Driscoll believes that, while national parks should ideally be reserved for native species alone, feral horse numbers should be managed much more effectively even if it isn’t realistic to remove them completely.

The only way to do so, he said, is by systematic aerial culling – a method that’s far from universally supported.

Head of the Snowy Mountain Horseriders Association and long time resident of the region Leisa Caldwell told Wild that she supported the management of wild horses in the high country, but that “it is spurious to suggest that the brumbies are having any permanent or serious environmental impacts on catchments when compared to landslides, bushfires and floods”.

“Horses have existed here for over 160 years, but it’s only the last decade or so that they’ve suddenly become an issue. It’s clear their numbers have risen in recent years since the 2003 fires that killed around half the population, but you could probably point to management issues in the national parks for that.”

The Parks Victoria website lists the 2003 fires as having subsequently triggered a sudden boom in the wild horse population, with ‘latest estimates suggest[ing] that in 2012 there were 8200 – 10,900 wild horses in the Victorian Alps’.

“Meanwhile, the horsemen that have traditionally managed the animals there suddenly no longer have access to what they consider ancestral territory,” Caldwell tells us. “There are whole communities – whole towns that used to be there, but now you wouldn’t even know they ever existed.”

Both Driscoll and Caldwell believe that there is a deep ideological divide that is at the root of the problem, and it isn’t simply a question of invasive species management or animal welfare.

Ultimately, most agree that the feral horse populations need to be controlled in the area, but opinions vary widely on how to achieve this in the most humane way and Caldwell argues that these decisions should be made and implemented by the people who have the greatest connection to the land.

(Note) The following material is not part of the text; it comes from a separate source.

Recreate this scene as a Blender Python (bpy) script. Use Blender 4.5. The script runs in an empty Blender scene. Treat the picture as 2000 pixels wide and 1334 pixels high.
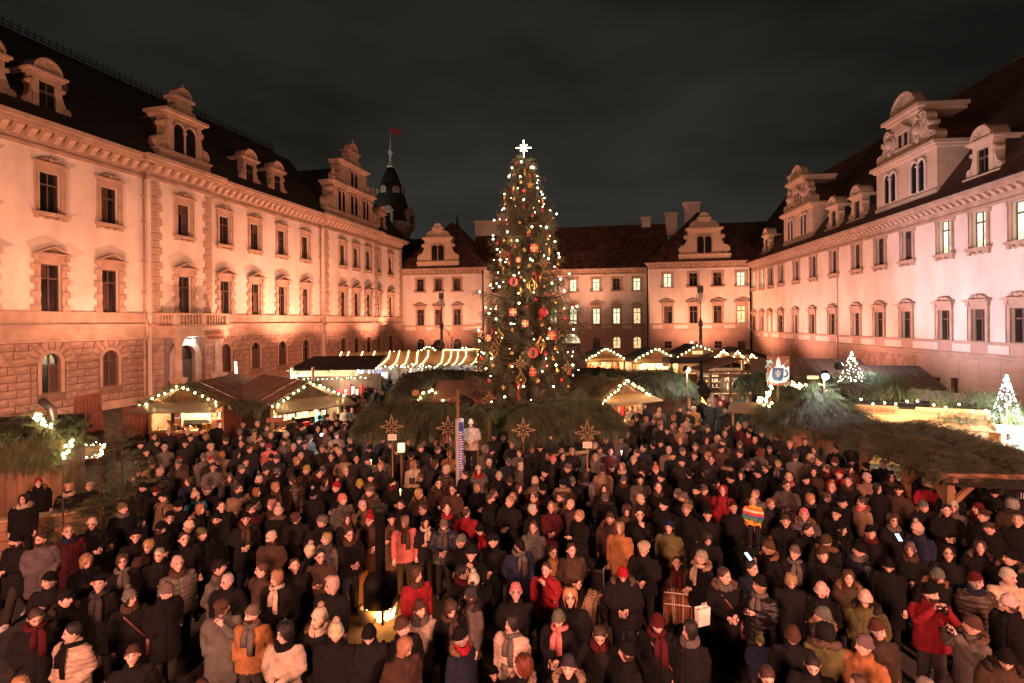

“It’s fine for the bushwalkers to enjoy their wilderness experience alone and to themselves, but they should not resent our relationship with the mountains and our heritage that goes with it,” she said. “The brumbies are sacred as they, and the management of them, are the last link to our heritage that we treasure and we will never allow them to be culled inhumanely.”

As the consultation period for both Victorian and NSW horse management plans draws to a close, it appears that the respective parks authorities will be forced to make a decision that leaves at least one group grossly dissatisfied.